En créant l’USCC en 2006 dans un canton suisse, le groupe anglo-néerlandais a économisé, par an, 67 millions d’euros d’impôts sur les sociétés. En toute légalité.
Ce n’est pas le charme médiéval (quoique !) du canton de Schaffhausen près de Zurich (Suisse) qui a attiré les dirigeants d’Unilever mais plutôt son régime fiscal : 5 % d’imposition sur les bénéfices des sociétés contre près de 33 % en France. Le groupe anglo-néerlandais y a créé en 2006 Unilever Supply Chain Company (USCC), sa «chaîne logistique». Dans de vastes entrepôts où l’on stocke les matières premières comme le thé ? Sur une plate-forme de commercialisation routière ou ferroviaire ? Rien de tout cela.

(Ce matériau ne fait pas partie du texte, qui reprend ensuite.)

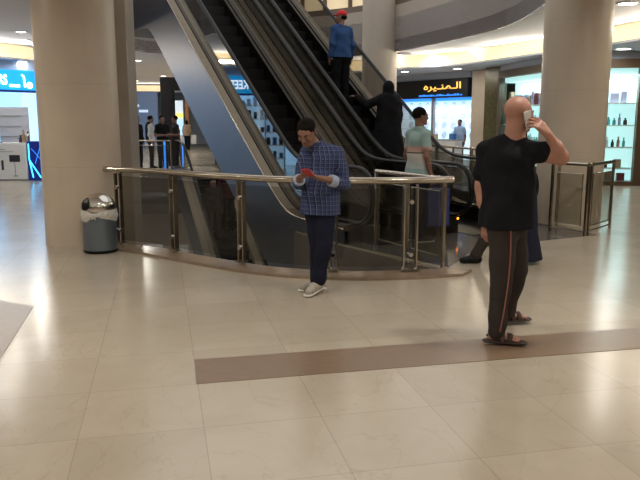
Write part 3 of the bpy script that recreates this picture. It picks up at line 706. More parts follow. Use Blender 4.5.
for i in range(9):
    ring = []
    for k in range(n):
        a = 2*math.pi*k/n; d = abs(((a+math.pi/2+math.pi) % (2*math.pi))-math.pi)
        sag = math.exp(-(d/0.35)**2)
        zt, zb = 0.53-0.035*sag, 0.405+0.05*sag-0.02*math.cos(a*3)
        f_ = i/8; r = 0.207+0.006*math.sin(a*17+i)+0.004*math.sin(a*41)+0.01*math.sin(math.pi*f_)
        ring.append(ln.bm.verts.new((r*math.cos(a), r*math.sin(a), zt+(zb-zt)*f_)))
    rows_.append(ring)
for a_, b_ in zip(rows_[:-1], rows_[1:]):
    for k in range(n): ln.bm.faces.new((a_[k], a_[(k+1) % n], b_[(k+1) % n], b_[k]))
lo_ = ln.build('liner', 'liner', bn, smooth=True)
kn = MB(); 
for a in range(6):
    th = a*1.05; kn.tube([(0, -0.215, 0.465), (0.02*math.cos(th), -0.23, 0.465+0.02*math.sin(th)), (0.05*math.cos(th), -0.222, 0.462+0.045*math.sin(th))], [0.014, 0.016, 0.004], 8)
kn.build('liner_knot', 'liner', lo_, smooth=True)

# ------------------------------------------------------------ people: distance field sculpting
def nrm(v): v = np.array(v, float); return v/np.linalg.norm(v)
class SDF:
    def __init__(s): s.ops = []; s.cuts = []; s.disp = None
    def cap(s, a, b, ra, rb=None, k=0.02, q=None, f=None, sub=False):
        # tapered limb; q squashes its depth along direction f
        s.ops.append(('c', np.array(a, float), np.array(b, float), ra, ra if rb is None else rb, k, q, f, sub)); return s
    def ell(s, c, r, R=None, k=0.02, sub=False):
        s.ops.append(('e', np.array(c, float), np.array(r, float), np.eye(3) if R is None else R, 0, k, None, None, sub)); return s
    def cut(s, p, n): s.cuts.append((np.array(p, float), nrm(n))); return s
    def mesh(s, name, vox):
        lo = np.full(3, 1e9); hi = np.full(3, -1e9); bb = []
        for o in s.ops:
            if o[0] == 'c':
                R_ = max(o[3], o[4]); a = np.minimum(o[1], o[2])-R_; b = np.maximum(o[1], o[2])+R_
            else: R_ = max(o[2]); a = o[1]-R_; b = o[1]+R_
            bb.append((a, b))
            if not o[8]: lo = np.minimum(lo, a); hi = np.maximum(hi, b)
        lo -= vox*3+0.01; hi += vox*3+0.01
        n = np.ceil((hi-lo)/vox).astype(int)+1
        F = np.full(n, 0.2, np.float32)
        ax = [lo[i]+vox*np.arange(n[i]) for i in range(3)]
        for o, (a, b) in zip(s.ops, bb):
            pad = 0.05+o[5]
            i0 = np.clip(np.floor((a-pad-lo)/vox).astype(int), 0, n); i1 = np.clip(np.ceil((b+pad-lo)/vox).astype(int)+1, 0, n)
            sl = tuple(slice(i0[j], i1[j]) for j in range(3))
            if any(i1 <= i0): continue
            X_, Y_, Z_ = np.meshgrid(ax[0][sl[0]], ax[1][sl[1]], ax[2][sl[2]], indexing='ij')
            P = np.stack([X_, Y_, Z_], -1)
            if o[0] == 'c':
                A, B = o[1].copy(), o[2].copy(); q, f = o[6], o[7]
                if q:
                    f = nrm(f); P = P+((P-A)@f)[..., None]*f*(1/q-1); B = B+((B-A)@f)*f*(1/q-1)
                ba = B-A; L2 = max(1e-9, ba@ba); h = np.clip(((P-A)@ba)/L2, 0, 1)
                d = np.linalg.norm(P-A-h[..., None]*ba, axis=-1)-(o[3]+(o[4]-o[3])*h)
                if q: d = d*(q if q < 1 else 1)**0.5
            else:
                p = (P-o[1])@o[3]; k0 = np.linalg.norm(p/o[2], axis=-1); k1 = np.linalg.norm(p/(o[2]**2), axis=-1)+1e-9
                d = k0*(k0-1)/k1
            G = F[sl]; k = o[5]
            if o[8]:
                m_ = np.maximum(k-np.abs(G+d), 0)/k; F[sl] = np.maximum(G, -d)+m_*m_*k/4
            else:
                m_ = np.maximum(k-np.abs(G-d), 0)/k; F[sl] = np.minimum(G, d)-m_*m_*k/4
        X_, Y_, Z_ = np.meshgrid(*ax, indexing='ij')
        if s.disp is not None: F = F+s.disp(X_, Y_, Z_).astype(np.float32)
        for p, nn in s.cuts: F = np.maximum(F, (X_-p[0])*nn[0]+(Y_-p[1])*nn[1]+(Z_-p[2])*nn[2])
        # surface nets
        S = F < 0; c = np.zeros(tuple(n-1), np.int8)
        for dx in (0, 1):
            for dy in (0, 1):
                for dz in (0, 1): c += S[dx:n[0]-1+dx, dy:n[1]-1+dy, dz:n[2]-1+dz]
        act = (c > 0) & (c < 8); idx = -np.ones(c.shape, np.int64); ii = np.argwhere(act); idx[act] = np.arange(len(ii))
        acc = np.zeros((len(ii), 3)); cnt = np.zeros(len(ii))
        for d_ in range(3):
            o1, o2 = [(1, 2), (0, 2), (0, 1)][d_]
            for a in (0, 1):
                for b in (0, 1):
                    s0 = ii.copy(); s0[:, o1] += a; s0[:, o2] += b; s1 = s0.copy(); s1[:, d_] += 1
                    f0 = F[tuple(s0.T)]; f1 = F[tuple(s1.T)]; cr = (f0 < 0) != (f1 < 0)
                    t_ = np.where(cr, f0/np.where(np.abs(f0-f1) < 1e-12, 1, f0-f1), 0)
                    p = s0.astype(float); p[:, d_] += t_; p[~cr] = 0; acc += p; cnt += cr
        V = lo+vox*(acc/cnt[:, None])
        faces = []
        for d_ in range(3):
            o1, o2 = [(1, 2), (2, 0), (0, 1)][d_]
            e0 = [slice(None)]*3; e1 = [slice(None)]*3; e0[d_] = slice(0, n[d_]-1); e1[d_] = slice(1, n[d_])
            ch = S[tuple(e0)] != S[tuple(e1)]; pts = np.argwhere(ch)
            pts = pts[(pts[:, o1] > 0) & (pts[:, o2] > 0) & (pts[:, o1] < n[o1]-1) & (pts[:, o2] < n[o2]-1)]
            ins = S[tuple(pts.T)]
            def g_(a, b):
                q = pts.copy(); q[:, o1] -= a; q[:, o2] -= b; return idx[tuple(q.T)]
            Q = np.stack([g_(1, 1), g_(0, 1), g_(0, 0), g_(1, 0)], 1)
            Q[~ins] = Q[~ins][:, ::-1]; faces.append(Q)
        Fa = np.concatenate(faces)
        me = bpy.data.meshes.new(name)
        me.vertices.add(len(V)); me.vertices.foreach_set('co', V.astype(np.float32).ravel())
        me.loops.add(len(Fa)*4); me.loops.foreach_set('vertex_index', Fa.astype(np.int32).ravel())
        me.polygons.add(len(Fa)); me.polygons.foreach_set('loop_start', np.arange(0, len(Fa)*4, 4, dtype=np.int32)); me.polygons.foreach_set('loop_total', np.full(len(Fa), 4, np.int32))
        me.polygons.foreach_set('use_smooth', np.ones(len(Fa), bool))
        me.update(calc_edges=True); me.validate(); return me
def smooth_mesh(me, it=3, lam=0.5):
    nv = len(me.vertices); co = np.empty(nv*3); me.vertices.foreach_get('co', co); co = co.reshape(-1, 3)
    e = np.empty(len(me.edges)*2, np.int32); me.edges.foreach_get('vertices', e); e = e.reshape(-1, 2)
    deg = np.bincount(e.ravel(), minlength=nv)[:, None]+1e-9
    for _ in range(it):
        for l in (lam, -lam*1.02):
            sm = np.zeros_like(co); np.add.at(sm, e[:, 0], co[e[:, 1]]); np.add.at(sm, e[:, 1], co[e[:, 0]]); co = co+l*(sm/deg-co)
    me.vertices.foreach_set('co', co.ravel()); me.update()
def rot_axis(v, ax, a):
    ax = nrm(ax); v = np.array(v, float); return v*math.cos(a)+np.cross(ax, v)*math.sin(a)+ax*(ax@v)*(1-math.cos(a))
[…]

L’USCC c’est quelques ordinateurs dans un immeuble anonyme devant lesquels des bureaucrates brassent de l’argent. Quel rapport avec Fralib ? Comme l’a compris le tribunal de Marseille, instruit par l’expertise du CE, «Fralib a le statut de prestataire de services pour le compte d’USCC, un rôle réduit à celui de façonnier». Autrement dit, c’est USCC qui achète le thé et le met à disposition de l’usine provençale. Mais c’est aussi USCC qui vend le produit fini (des boîtes Lipton de 25 sachets double chambre) à ses filiales de distribution en France et en Europe. Deux méthodes principales de fixation des prix ont été validées par l’OCDE. Comme le détaillait l’Humanité dans son édition du 1er juin dernier, le modèle de tarification « cost plus » est défini par les coûts de conversion, c’est-à-dire les coûts de la main-d’œuvre et de l’exploitation, auxquels on ajoute une marge de 7 %. L’autre méthode consiste à calculer le prix de cession d’un produit sur la base d’une partie du profit qui sera dégagé dans le circuit commercial, USCC s’arrogeant alors 25 % de cette somme.

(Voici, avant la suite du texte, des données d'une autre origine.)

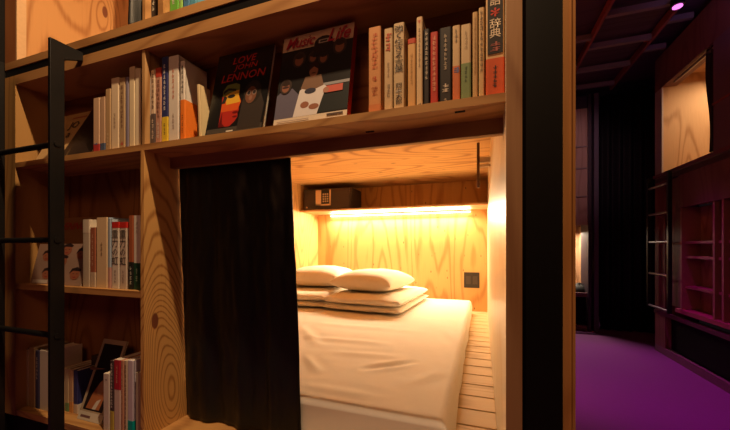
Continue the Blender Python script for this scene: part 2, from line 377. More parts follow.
def duvet(loc, w_, d_, h_, rotz, seed, label):
    """quilt folded in three: stacked rolls with a round fold at the front edge"""
    e = empty('folded_duvet', loc, label, 'duvet', 'folded duvets under the pillows', (0, 0, rotz))
    mb = MB()
    def lay(k, z0, sh_, t):
        def f(u, v):
            ang = 2 * math.pi * v; ca, sa = math.cos(ang), math.sin(ang)
            x = (u - .5) * w_ * (1 - sh_); e_ = abs(2 * u - 1); end = (max(0, 1 - e_ ** 9)) ** .5
            yy = math.copysign(abs(ca) ** .45, ca) * d_ / 2 * (1 - .02 * e_ ** 4); zz = math.copysign(abs(sa) ** .62, sa) * t / 2 * end
            puff = .012 * noise.noise(Vector((x * 6 + seed, yy * 6, k * 7.3 + zz * 8))) + .005 * noise.noise(Vector((x * 22 + seed, yy * 16, k)))
            return x, yy + puff, z0 + t / 2 + zz * 1.08 + (puff * .8 if zz > 0 else 0)
        mb.grid(f, 40, 48)
    lay(0, 0, 0, h_ * .42); lay(1, h_ * .40, .02, h_ * .60)
    mb.build('quilt', pillow_m, e, smooth=True)
    return e
dz_ = mz + .009
duvet((-.845, 2.80, dz_), .66, .92, .118, math.radians(-4), 1, 'cream folded duvet under the right pillow at the head of the bed')
duvet((-1.50, 2.82, dz_), .58, .86, .118, math.radians(2), 9, 'cream folded duvet under the left pillow, half behind the black curtain')
pillow('pillow', (-.90, 2.78, dz_ + .120), .56, .58, .18, math.radians(-8), 4, 'white pillow lying on the right folded duvet', group='pillows on the bed', pw=2.8, ex=.40)
pillow('pillow', (-1.49, 2.94, dz_ + .120), .58, .58, .19, math.radians(4), 7, 'white pillow lying on the left folded duvet, nearer the curtain', group='pillows on the bed', pw=2.8, ex=.40)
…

La particularité d’USCC est d’empiler les deux méthodes, ce que la CGT surnomme «le double effet Unilever». Le groupe agroalimentaire applique ce système à ses 60 sites de production en Europe qualifiés de «centres de coûts» , rapatriant ses bénéfices imposables vers le «centre de profits» de Schaffhausen. Unilever France (Royco, Amora, Miko, Lipton, Éléphant …) réaliserait chaque année plus de 200 millions de bénéfices imposables et, par la combine, USCC économiserait donc plus de 60 millions d’euros d’impôts. Autre «avantage» de cette grande trouvaille du capitalisme financier : planifier de façon purement comptable, bien au chaud en Suisse, la non-rentabilité d’une usine en court-circuitant son CE. Les salariés de Fralib sont en train d’en faire la douloureuse expérience.